Omit the pictures and return every entry exactly as written.
[start]
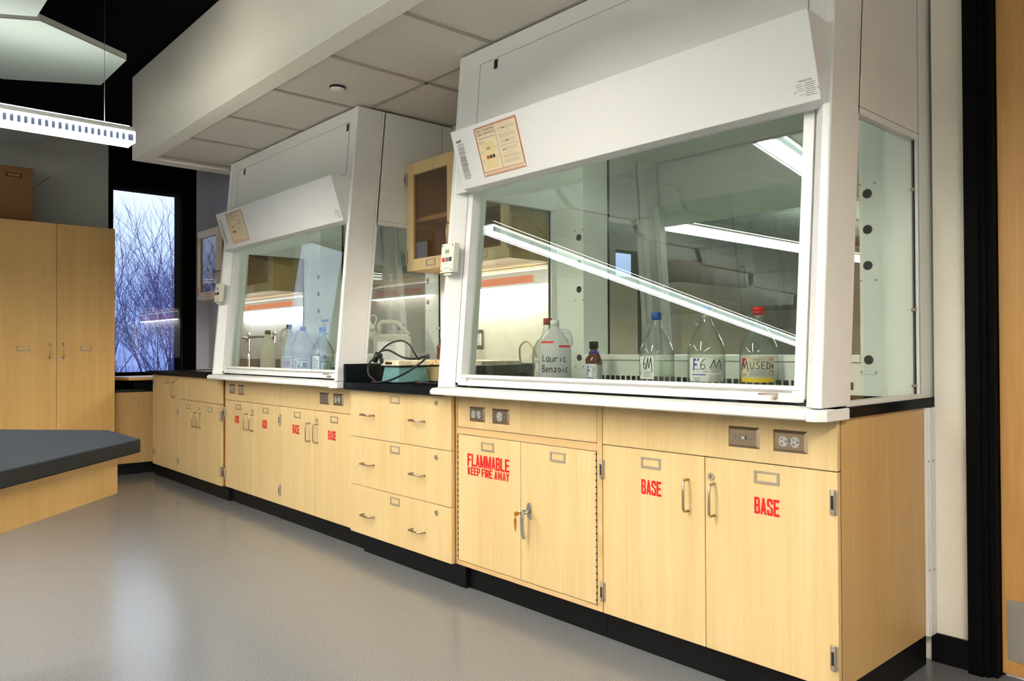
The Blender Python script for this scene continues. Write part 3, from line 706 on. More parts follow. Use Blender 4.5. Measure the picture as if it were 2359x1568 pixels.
    for x, z in ((-1.824, zc+.012), (-1.79, zc-.027), (-1.826, zc-.036), (-1.756, zc-.036)): s.cyl((x, -.0352, z), (x, -.033, z), .0017, 8)
    P('monitor_screw', shear(s), 'dark', mo)
    b = B(); b.box(-1.816, -1.764, -.0345, -.033, zc-.051, zc-.0495); b.box(-1.816, -1.764, -.0345, -.033, zc-.0475, zc-.046); b.box(-1.8, -1.78, -.0345, -.033, zc+.011, zc+.0125); P('monitor_text', shear(b), 'lt_ink', mo)
    return r
hood1 = build_hood(HX1, 'large white fume hood in the foreground holding three clear glass jugs')
hood2 = build_hood(LX1, 'farther white fume hood beyond the drawers, holding translucent plastic jugs')

# ------------------------------------------------------------------ wall cabinets, task lights, outlets
def wall_cabinet(xs, label, z0=1.572, z1=2.205, y=.36):
    x0, x1 = xs[0], xs[-1]
    r = thing('wall_cabinet', ((x0+x1)/2, .54, z0), label, 'wall cabinet')
    b = B(); b.box(x0, x0+.018, y+.021, .718, z0, z1); b.box(x1-.018, x1, y+.021, .718, z0, z1); b.box(x0+.018, x1-.018, y+.021, .718, z0, z0+.022); b.box(x0+.018, x1-.018, y+.021, .718, z1-.018, z1); b.box(x0+.018, x1-.018, .70, .718, z0, z1)
    obj('carcass', b, 'plant_wood', r)
    obj('shelf', B().box(x0+.019, x1-.019, y+.05, .70, 1.865, 1.89), 'plant_wood', r)
    for i, (a, c_) in enumerate(zip(xs, xs[1:])):
        a += .0015; c_ -= .0015; s = .068
        b = B(); b.box(a, a+s, y, y+.02, z0, z1); b.box(c_-s, c_, y, y+.02, z0, z1); b.box(a+s, c_-s, y, y+.02, z1-s, z1); b.box(a+s, c_-s, y, y+.02, z0, z0+s)
        d = obj('door', b, 'maple', r, .001)
        obj('pane', B().box(a+s, c_-s, y+.011, y+.015, z0+s, z1-s), 'cabglass', d)
        holder(d, (a+c_)/2+.01, z0+.036, y, .09, .042)
        left = (i % 2 == 0)
        handle(d, c_-.03 if left else a+.03, y, z0+.12, z0+.235)
        hx = a if left else c_
        hinge(d, hx, z1-.09, y); hinge(d, hx, z0+.085, y)
    return r
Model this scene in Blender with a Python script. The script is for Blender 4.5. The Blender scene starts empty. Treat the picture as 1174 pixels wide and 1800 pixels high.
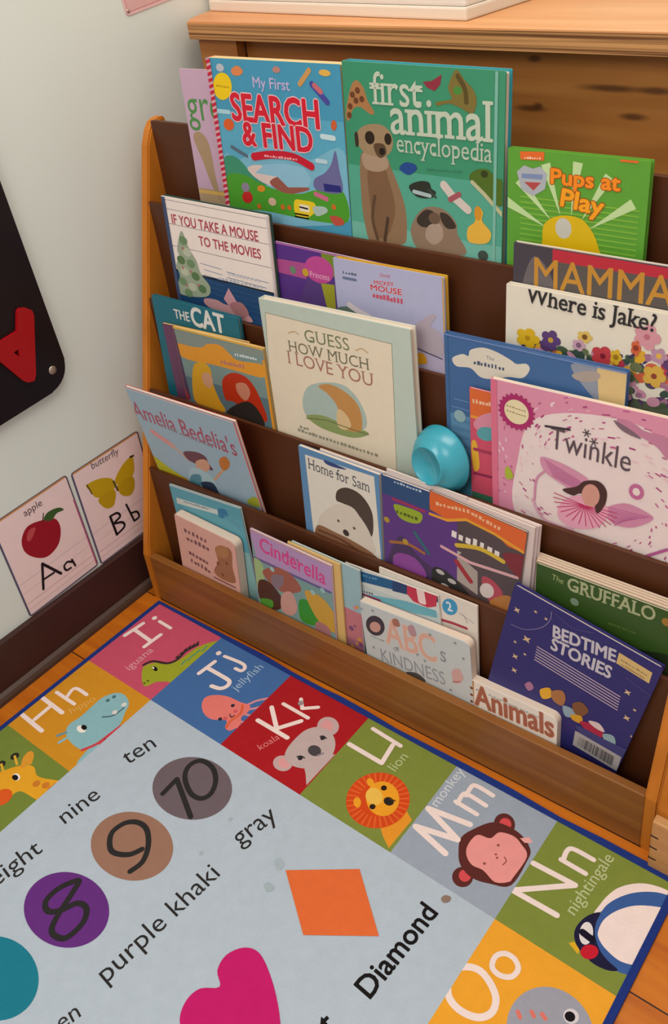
import bpy, bmesh, math, random
from mathutils import Vector, Matrix
from mathutils.geometry import tessellate_polygon

# ------------------------------------------------------------------ camera, world, lights, exposure
C = bpy.context.scene.collection
scene = bpy.context.scene
CAM_LOC = (1.17826, -0.75997, 1.17186)
CAM_ROT = ((0.797944, -0.260612, 0.543477), (0.594846, 0.485888, -0.640368), (-0.097181, 0.834262, 0.542736))
FOCAL_PX, PRINCIPAL_X, PRINCIPAL_Y = 1633.13, 630.23, 774.59
cd = bpy.data.cameras.new('camera')
cam = bpy.data.objects.new('camera', cd)
C.objects.link(cam)
cam.matrix_world = Matrix.Translation(CAM_LOC) @ Matrix(CAM_ROT).to_4x4()
cd.sensor_fit = 'HORIZONTAL'
cd.sensor_width = 36.0
cd.lens = FOCAL_PX * 36.0 / 1174.0
cd.shift_x = -(PRINCIPAL_X - 587.0) / 1174.0
cd.shift_y = (PRINCIPAL_Y - 900.0) / 1174.0
cd.clip_start = 0.02
scene.camera = cam

world = bpy.data.worlds.new('world')
scene.world = world
world.use_nodes = True
bg = world.node_tree.nodes['Background']
bg.inputs[0].default_value = (1.0, 0.95, 0.89, 1)
bg.inputs[1].default_value = 0.60


def lamp(name, loc, target, sx, sy, power, col):
    ld = bpy.data.lights.new(name, 'AREA')
    ld.shape = 'RECTANGLE'
    ld.size, ld.size_y = sx, sy
    ld.energy = power
    ld.color = col
    o = bpy.data.objects.new(name, ld)
    C.objects.link(o)
    o.location = loc
    o.rotation_euler = (Vector(target) - Vector(loc)).to_track_quat('-Z', 'Y').to_euler()
    return o


lamp('ceiling_lamp', (0.75, -0.15, 2.55), (0.75, -0.1, 0), 1.3, 0.7, 21, (1.0, 0.92, 0.83))
lamp('room_lamp', (0.9, -2.2, 2.4), (0.5, 0.1, 0.4), 1.6, 1.0, 27, (1.0, 0.94, 0.88))

vs = scene.view_settings
vs.view_transform = 'Standard'
vs.look = 'None'
vs.gamma = 1.0
vs.use_curve_mapping = False
vs.exposure = 0.0

# ------------------------------------------------------------------ helpers
random.seed(7)
GAIN = 1.0


def lin(hexs):
    out = []
    for i in (0, 2, 4):
        v = int(hexs[i:i + 2], 16) / 255.0
        v = v / 12.92 if v <= 0.04045 else ((v + 0.055) / 1.055) ** 2.4
        out.append(min(v * GAIN, 0.9))
    return (out[0], out[1], out[2], 1.0)


MATS = {}


def plain(name, col, rough=0.5, spec=0.4, noise=0.06, nscale=40.0, metal=0.0, bump=0.0):
    if name in MATS:
        return MATS[name]
    m = bpy.data.materials.new(name)
    m.use_nodes = True
    nt = m.node_tree
    b = nt.nodes['Principled BSDF']
    b.inputs['Roughness'].default_value = rough
    b.inputs['Specular IOR Level'].default_value = spec
    b.inputs['Metallic'].default_value = metal
    tc = nt.nodes.new('ShaderNodeTexCoord')
    nz = nt.nodes.new('ShaderNodeTexNoise')
    nz.inputs['Scale'].default_value = nscale
    nz.inputs['Detail'].default_value = 3
    nt.links.new(tc.outputs['Object'], nz.inputs['Vector'])
    mx = nt.nodes.new('ShaderNodeMix')
    mx.data_type = 'RGBA'
    c = lin(col)
    mx.inputs[6].default_value = tuple(v * (1 - noise) for v in c[:3]) + (1,)
    mx.inputs[7].default_value = tuple(min(v * (1 + noise), 1) for v in c[:3]) + (1,)
    nt.links.new(nz.outputs['Fac'], mx.inputs[0])
    nt.links.new(mx.outputs[2], b.inputs['Base Color'])
    if bump:
        bp = nt.nodes.new('ShaderNodeBump')
        bp.inputs['Strength'].default_value = bump
        bp.inputs['Distance'].default_value = 0.002
        nt.links.new(nz.outputs['Fac'], bp.inputs['Height'])
        nt.links.new(bp.outputs['Normal'], b.inputs['Normal'])
    MATS[name] = m
    return m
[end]
● WRITTEN REPLY
The Blender Python script for this scene continues. Write part 3, from line 706 on. More parts follow. Use Blender 4.5. Measure the picture as if it were 2359x1568 pixels.
    for x, z in ((-1.824, zc+.012), (-1.79, zc-.027), (-1.826, zc-.036), (-1.756, zc-.036)): s.cyl((x, -.0352, z), (x, -.033, z), .0017, 8)
    P('monitor_screw', shear(s), 'dark', mo)
    b = B(); b.box(-1.816, -1.764, -.0345, -.033, zc-.051, zc-.0495); b.box(-1.816, -1.764, -.0345, -.033, zc-.0475, zc-.046); b.box(-1.8, -1.78, -.0345, -.033, zc+.011, zc+.0125); P('monitor_text', shear(b), 'lt_ink', mo)
    return r
hood1 = build_hood(HX1, 'large white fume hood in the foreground holding three clear glass jugs')
hood2 = build_hood(LX1, 'farther white fume hood beyond the drawers, holding translucent plastic jugs')

# ------------------------------------------------------------------ wall cabinets, task lights, outlets
def wall_cabinet(xs, label, z0=1.572, z1=2.205, y=.36):
    x0, x1 = xs[0], xs[-1]
    r = thing('wall_cabinet', ((x0+x1)/2, .54, z0), label, 'wall cabinet')
    b = B(); b.box(x0, x0+.018, y+.021, .718, z0, z1); b.box(x1-.018, x1, y+.021, .718, z0, z1); b.box(x0+.018, x1-.018, y+.021, .718, z0, z0+.022); b.box(x0+.018, x1-.018, y+.021, .718, z1-.018, z1); b.box(x0+.018, x1-.018, .70, .718, z0, z1)
    obj('carcass', b, 'plant_wood', r)
    obj('shelf', B().box(x0+.019, x1-.019, y+.05, .70, 1.865, 1.89), 'plant_wood', r)
    for i, (a, c_) in enumerate(zip(xs, xs[1:])):
        a += .0015; c_ -= .0015; s = .068
        b = B(); b.box(a, a+s, y, y+.02, z0, z1); b.box(c_-s, c_, y, y+.02, z0, z1); b.box(a+s, c_-s, y, y+.02, z1-s, z1); b.box(a+s, c_-s, y, y+.02, z0, z0+s)
        d = obj('door', b, 'maple', r, .001)
        obj('pane', B().box(a+s, c_-s, y+.011, y+.015, z0+s, z1-s), 'cabglass', d)
        holder(d, (a+c_)/2+.01, z0+.036, y, .09, .042)
        left = (i % 2 == 0)
        handle(d, c_-.03 if left else a+.03, y, z0+.12, z0+.235)
        hx = a if left else c_
        hinge(d, hx, z1-.09, y); hinge(d, hx, z0+.085, y)
    return r
Model this scene in Blender with a Python script. The script is for Blender 4.5. The Blender scene starts empty. Treat the picture as 1174 pixels wide and 1800 pixels high.
import bpy, bmesh, math, random
from mathutils import Vector, Matrix
from mathutils.geometry import tessellate_polygon

# ------------------------------------------------------------------ camera, world, lights, exposure
C = bpy.context.scene.collection
scene = bpy.context.scene
CAM_LOC = (1.17826, -0.75997, 1.17186)
CAM_ROT = ((0.797944, -0.260612, 0.543477), (0.594846, 0.485888, -0.640368), (-0.097181, 0.834262, 0.542736))
FOCAL_PX, PRINCIPAL_X, PRINCIPAL_Y = 1633.13, 630.23, 774.59
cd = bpy.data.cameras.new('camera')
cam = bpy.data.objects.new('camera', cd)
C.objects.link(cam)
cam.matrix_world = Matrix.Translation(CAM_LOC) @ Matrix(CAM_ROT).to_4x4()
cd.sensor_fit = 'HORIZONTAL'
cd.sensor_width = 36.0
cd.lens = FOCAL_PX * 36.0 / 1174.0
cd.shift_x = -(PRINCIPAL_X - 587.0) / 1174.0
cd.shift_y = (PRINCIPAL_Y - 900.0) / 1174.0
cd.clip_start = 0.02
scene.camera = cam

world = bpy.data.worlds.new('world')
scene.world = world
world.use_nodes = True
bg = world.node_tree.nodes['Background']
bg.inputs[0].default_value = (1.0, 0.95, 0.89, 1)
bg.inputs[1].default_value = 0.60


def lamp(name, loc, target, sx, sy, power, col):
    ld = bpy.data.lights.new(name, 'AREA')
    ld.shape = 'RECTANGLE'
    ld.size, ld.size_y = sx, sy
    ld.energy = power
    ld.color = col
    o = bpy.data.objects.new(name, ld)
    C.objects.link(o)
    o.location = loc
    o.rotation_euler = (Vector(target) - Vector(loc)).to_track_quat('-Z', 'Y').to_euler()
    return o


lamp('ceiling_lamp', (0.75, -0.15, 2.55), (0.75, -0.1, 0), 1.3, 0.7, 21, (1.0, 0.92, 0.83))
lamp('room_lamp', (0.9, -2.2, 2.4), (0.5, 0.1, 0.4), 1.6, 1.0, 27, (1.0, 0.94, 0.88))

vs = scene.view_settings
vs.view_transform = 'Standard'
vs.look = 'None'
vs.gamma = 1.0
vs.use_curve_mapping = False
vs.exposure = 0.0

# ------------------------------------------------------------------ helpers
random.seed(7)
GAIN = 1.0


def lin(hexs):
    out = []
    for i in (0, 2, 4):
        v = int(hexs[i:i + 2], 16) / 255.0
        v = v / 12.92 if v <= 0.04045 else ((v + 0.055) / 1.055) ** 2.4
        out.append(min(v * GAIN, 0.9))
    return (out[0], out[1], out[2], 1.0)


MATS = {}


def plain(name, col, rough=0.5, spec=0.4, noise=0.06, nscale=40.0, metal=0.0, bump=0.0):
    if name in MATS:
        return MATS[name]
    m = bpy.data.materials.new(name)
    m.use_nodes = True
    nt = m.node_tree
    b = nt.nodes['Principled BSDF']
    b.inputs['Roughness'].default_value = rough
    b.inputs['Specular IOR Level'].default_value = spec
    b.inputs['Metallic'].default_value = metal
    tc = nt.nodes.new('ShaderNodeTexCoord')
    nz = nt.nodes.new('ShaderNodeTexNoise')
    nz.inputs['Scale'].default_value = nscale
    nz.inputs['Detail'].default_value = 3
    nt.links.new(tc.outputs['Object'], nz.inputs['Vector'])
    mx = nt.nodes.new('ShaderNodeMix')
    mx.data_type = 'RGBA'
    c = lin(col)
    mx.inputs[6].default_value = tuple(v * (1 - noise) for v in c[:3]) + (1,)
    mx.inputs[7].default_value = tuple(min(v * (1 + noise), 1) for v in c[:3]) + (1,)
    nt.links.new(nz.outputs['Fac'], mx.inputs[0])
    nt.links.new(mx.outputs[2], b.inputs['Base Color'])
    if bump:
        bp = nt.nodes.new('ShaderNodeBump')
        bp.inputs['Strength'].default_value = bump
        bp.inputs['Distance'].default_value = 0.002
        nt.links.new(nz.outputs['Fac'], bp.inputs['Height'])
        nt.links.new(bp.outputs['Normal'], b.inputs['Normal'])
    MATS[name] = m
    return m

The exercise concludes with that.